DoctorJ The system you are advocating can be known by a number of names. It is often called the single-transferable vote, the alternative vote, or IIRC the preference vote. The former name is usually reserved for multi-seat election, however.
Ireland uses multi-seat STV for its parliament, and Australia uses it for its Senate. Australia uses single-member alternative voting for its House of Representatives.
Despite what Erik Raven implies, how many political parties function effectively in a voting system has nothing to do with how the executive is selected. No matter how many parties the U.S. had, under the current Constitution there would never be a coalition Presidency. The Italy/Israel/Austria examples are strawmen the anti-reformers always put for the to discredit multipartism.
I support a system where the President is directly elected with a majoritarian system. This system could either be the alternative vote (similar to the one advocated by Doctor J except you could number as many candidates as you wanted, starting with “1”), or with a second-ballot runoff. A lot of people seem to think that the runoff would be some terrible thing, and that the required threshold should be reduced from a voting majority to 40% of the vote. Runoffs, however, are not terrible things, and happen routinely in some countries, two or three weeks after the main election. Senate elections could be carried out similarly.

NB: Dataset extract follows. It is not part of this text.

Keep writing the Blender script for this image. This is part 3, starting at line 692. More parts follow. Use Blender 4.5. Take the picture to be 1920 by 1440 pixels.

For U.S. House elections, I support proportional representation, with open list voting, D’Hondt’s highest-average system, and medium-sized constituencies with between 5 and 15 members. States entitled to more than 15 Representatives would be divided into two or more multi-member constituencies; states entitled to fewer than 5 could choose another system, or just use the default system.
The highest-average system means, in a given constituency, a seat would go to the party that would have the highest quotient of votes-per-seat if it won that seat. So the first seat would go to the largest party, the second seat would go to one of the two largest parties, etc.
Open list voting means you vote for one (or more, but I support just one) candidate on one party list. The party’s mandate is determined by votes of all its members; party seats are filled by its candidates in descending order of votes they received as individuals.
Any similarity in the above text to an English word or phrase is purely coincidental.